Até que, subitamente, os mesmos jornalistas que tinham dado como certo o perigo representado pelo novo grupo terrorista começaram a mudar o discurso. O mesmo jornalista da AP que fora o primeiro a anunciar a ameaça iminente do Grupo Khorasan, escreveu um novo artigo a dizer que “as autoridades dos EUA dão uma versão com mais nuances sobre as ameaças do Khorasan”.
James Comey desconversou quando inquirido sobre a ameaça iminente representada pelos novos terroristas: “Não sei exactamente o significado dessa palavra, iminente’”.
O porta-voz do Pentágono defendeu os bombardeamentos aéreos e afirmou: “Acertámos neles. E não me parece que tenhamos de trazer um dossier para provar que estes tipos são maus”.
Mas, no início de Novembro, o International Business Times observava que “o Grupo Khorasan desaparecera da retórica Política dos EUA, levantando dúvidas sobre a sua existência”.
Richard Engel, jornalista da NBC, que antes advertira no Twitter acerca da ameaça que representava o Grupo Khorasan, publicou outra mensagem: “activistas sírios dizem-nos que nunca ouviram falar de Khorasan ou do seu líder”.
A falsa ameaça
Entrou 2015 e mais ninguém falou do misterioso Grupo Khorasan.
Para os jornalistas Glenn Greenwald e Murtaza Hussain, do The Intercept, que juntaram as peças do puzzle na reportagem “A falsa ameaça de terror para justificar o bombardeio da Síria”, a invenção do novo grupo foi uma forma de angariar apoio da opinião pública para uma campanha de bombardeamentos aéreos sem autorização do congresso e sobre uma organização, o Estado Islâmico, que não representava uma ameaça directa ao povo dos EUA.
“A administração Obama precisava de uma argumentação propagandística e legal para justificar o bombardeio de mais um país predominantemente muçulmano.
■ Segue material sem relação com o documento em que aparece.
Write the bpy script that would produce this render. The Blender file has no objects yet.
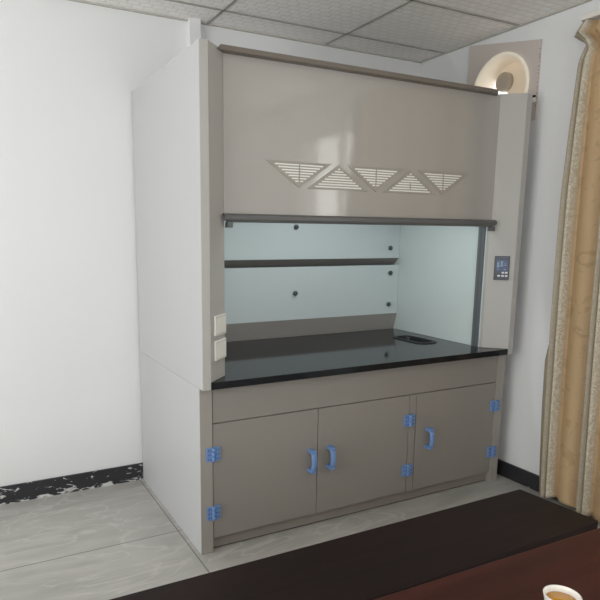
import bpy, bmesh, math, random
from mathutils import Vector, Matrix
random.seed(7)
SC = bpy.context.scene
COL = SC.collection
PI = math.pi

# ------------------------------------------------------------------ measured sizes (metres)
W = 2.020      # hood width
D = 1.040      # distance from the cabinet front to the back wall
YO = 0.0486    # hood front overhang
ZC = 0.8394    # top of cabinet / underside of worktop
ZT = 0.874     # worktop top
H = 2.350      # top of hood
C1, C2, D2 = 0.0411, 0.113, 0.1019   # corner posts: front strip, chamfer width, chamfer depth
WL = 0.064     # cabinet end stile
XR = W + 0.1082  # right wall
HC = 2.789     # ceiling
XIN0, XIN1 = C1 + C2, W - C1 - C2
YIN = -YO + D2
YB = D - 0.012   # back of furniture

# ------------------------------------------------------------------ materials
def srgb(c):
    return tuple(((v/255)/12.92 if v/255 <= .04045 else ((v/255+.055)/1.055)**2.4) for v in c) + (1,)

def mat(name, rgb, rough=.5, spec=.5, metal=0, noise=None, bump=None, coat=0, emit=None, estr=0):
    """noise=(scale, amount, stretch) mottles the colour; bump=(scale, strength)"""
    m = bpy.data.materials.new(name); m.use_nodes = True
    nt = m.node_tree; N = nt.nodes; L = nt.links
    b = N['Principled BSDF']
    c = srgb(rgb)
    b.inputs['Base Color'].default_value = c
    b.inputs['Roughness'].default_value = rough
    b.inputs['Specular IOR Level'].default_value = spec
    b.inputs['Metallic'].default_value = metal
    b.inputs['Coat Weight'].default_value = coat
    b.inputs['Coat Roughness'].default_value = .08
    if emit:
        b.inputs['Emission Color'].default_value = srgb(emit); b.inputs['Emission Strength'].default_value = estr
    tc = N.new('ShaderNodeTexCoord')
    if noise:
        mp = N.new('ShaderNodeMapping'); L.new(tc.outputs['Object'], mp.inputs['Vector'])
        mp.inputs['Scale'].default_value = noise[2] if len(noise) > 2 else (1, 1, 1)
        n = N.new('ShaderNodeTexNoise'); n.inputs['Scale'].default_value = noise[0]; n.inputs['Detail'].default_value = 5
        L.new(mp.outputs['Vector'], n.inputs['Vector'])
        mx = N.new('ShaderNodeMix'); mx.data_type = 'RGBA'
        mx.inputs['A'].default_value = tuple(v*(1-noise[1]) for v in c[:3])+(1,)
        mx.inputs['B'].default_value = tuple(min(1, v*(1+noise[1])) for v in c[:3])+(1,)
        L.new(n.outputs['Fac'], mx.inputs['Factor']); L.new(mx.outputs['Result'], b.inputs['Base Color'])
    if bump:
        n2 = N.new('ShaderNodeTexNoise'); n2.inputs['Scale'].default_value = bump[0]; n2.inputs['Detail'].default_value = 4
        L.new(tc.outputs['Object'], n2.inputs['Vector'])
        bp = N.new('ShaderNodeBump'); bp.inputs['Strength'].default_value = bump[1]; bp.inputs['Distance'].default_value = .01
        L.new(n2.outputs['Fac'], bp.inputs['Height']); L.new(bp.outputs['Normal'], b.inputs['Normal'])
    return m

M = {}
M['wall'] = mat('wall_paint', (229, 229, 230), .9, .2, noise=(1.3, .02), bump=(60, .05))
M['side'] = mat('hood_side_sheet', (187, 187, 188), .5, .4, noise=(1.5, .02))
M['post'] = mat('hood_post_sheet', (178, 175, 171), .45, .4, noise=(2, .02))
M['panel'] = mat('hood_gloss_panel', (175, 170, 165), .07, .8, noise=(3, .03, (1, 1, .3)), bump=(4.0, .11))
M['door'] = mat('cabinet_door_sheet', (142, 136, 130), .42, .4, noise=(3, .02))
M['carcass'] = mat('cabinet_carcass', (155, 149, 142), .5, .35, noise=(3, .02))
M['kick'] = mat('toe_kick_sheet', (140, 133, 125), .5, .3)
M['gap'] = mat('painted_gap_shade', (60, 56, 52), .9, .1)  # dark tone painted for the shade in the cabinet gaps
M['rail'] = mat('grey_rail', (100, 100, 100), .4, .4)
M['captrim'] = mat('grey_brown_trim', (124, 116, 108), .45, .35)
M['alu'] = mat('grey_track', (110, 116, 120), .35, .5, metal=.3)
M['liner'] = mat('white_liner', (205, 215, 213), .4, .4)
M['baffle'] = mat('pale_baffle', (196, 206, 206), .35, .45)
M['flap'] = mat('baffle_flap', (150, 146, 142), .5, .3)
M['screw'] = mat('dark_knob', (70, 78, 80), .35, .5)
M['top'] = mat('black_worktop', (28, 29, 32), .08, .28, noise=(8, .1))
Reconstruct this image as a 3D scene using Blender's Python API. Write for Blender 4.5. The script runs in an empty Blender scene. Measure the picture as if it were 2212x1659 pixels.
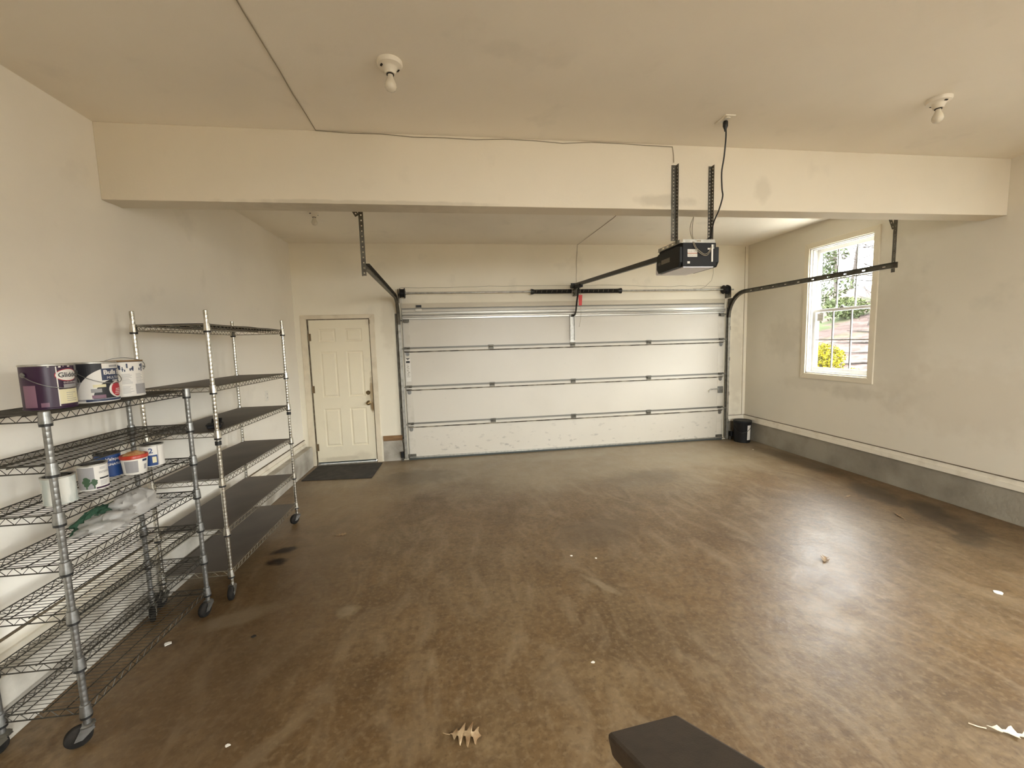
import bpy, math, random
from mathutils import Vector, Matrix, noise as mnoise
R = math.radians
random.seed(7)
scene = bpy.context.scene
col = scene.collection

# ------------------------------------------------------------------ camera
CAM = Vector((0, 0, 1.6576))
def camera():
    yaw, pitch, roll, f = .1424, .0989, -.0285, 910.1441
    cy, sy, cp, sp = math.cos(yaw), math.sin(yaw), math.cos(pitch), math.sin(pitch)
    fwd = Vector((sy*cp, cy*cp, -sp)); r = Vector((cy, -sy, 0)); u = r.cross(fwd)
    cr, sr = math.cos(roll), math.sin(roll)
    r2 = r*cr + u*sr; u2 = u*cr - r*sr
    cd = bpy.data.cameras.new('camera'); o = bpy.data.objects.new('camera', cd); col.objects.link(o)
    cd.sensor_fit = 'HORIZONTAL'; cd.sensor_width = 36; cd.lens = f/2212*36
    cd.clip_start = .02; cd.clip_end = 400
    M = Matrix((( r2.x, u2.x, -fwd.x, CAM.x), (r2.y, u2.y, -fwd.y, CAM.y), (r2.z, u2.z, -fwd.z, CAM.z), (0, 0, 0, 1)))
    o.matrix_world = M
    scene.camera = o
camera()

# ------------------------------------------------------------------ sky, light, exposure
SKY = 15.0
def world():
    w = bpy.data.worlds.new('overcast_sky'); scene.world = w; w.use_nodes = True
    nt = w.node_tree; nt.nodes.clear(); N = nt.nodes.new; L = nt.links.new
    tc = N('ShaderNodeTexCoord'); sx = N('ShaderNodeSeparateXYZ'); L(tc.outputs['Generated'], sx.inputs[0])
    cr = N('ShaderNodeValToRGB'); L(sx.outputs['Z'], cr.inputs[0])
    e = cr.color_ramp.elements
    e[0].position = 0; e[0].color = (.50, .51, .52, 1)
    e[1].position = 1; e[1].color = (.97, .985, 1, 1)
    bg = N('ShaderNodeBackground'); L(cr.outputs[0], bg.inputs[0]); bg.inputs[1].default_value = SKY
    out = N('ShaderNodeOutputWorld'); L(bg.outputs[0], out.inputs[0])
world()
vs = scene.view_settings
vs.view_transform = 'Standard'; vs.look = 'None'; vs.gamma = 1; vs.use_curve_mapping = False
vs.exposure = 1.9
try:
    scene.cycles.use_denoising = True
    scene.cycles.use_adaptive_sampling = True; scene.cycles.adaptive_threshold = .02
    scene.cycles.max_bounces = 14; scene.cycles.diffuse_bounces = 8; scene.cycles.transparent_max_bounces = 16
    scene.cycles.sample_clamp_indirect = 8
except Exception: pass

# ------------------------------------------------------------------ room numbers (metres)
D, XL, XR, H, YN = 6.1474, -2.082, 4.6764, 3.0557, -2.6
WIN1 = (4.138, 4.99, 1.138, 2.75)       # y0 y1 z0 z1 of the opening
WIN2 = (.72, 1.66, 1.138, 2.75)
ADDED_WIN3 = (-1.30, -.36, 1.138, 2.75)  # unseen window, added so more sky light reaches the room
ADDED_WIN4 = (1.0, 3.0, .9, 2.75)            # x0 x1 z0 z1, unseen pair of sashes added behind the camera for light
GX0, GX1, GTOP = -.653, 4.275, 2.167
DX0, DX1, DTOP = -1.9117, -1.1083, 2.036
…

Apesar de as emoções em relação às decapitações executadas pelo EI serem altas, não eram suficientes para sustentar uma nova longa Guerra”, explicaram os autores da reportagem do The Intercept.
Assim, os “novos, experientes e endurecidos terroristas” deram entrada em cena, apenas para desaparecerem um mês depois. A operação contou com o apoio dos Meios de Comunicação Social, que não se preocuparam com o cruzamento de fontes e limitaram-se a repetir o que as assessorias oficiais lhes diziam.
E foi assim que o “novo inimigo”, o grupo terrorista “pior que o Estado Islâmico”, apareceu e se evaporou.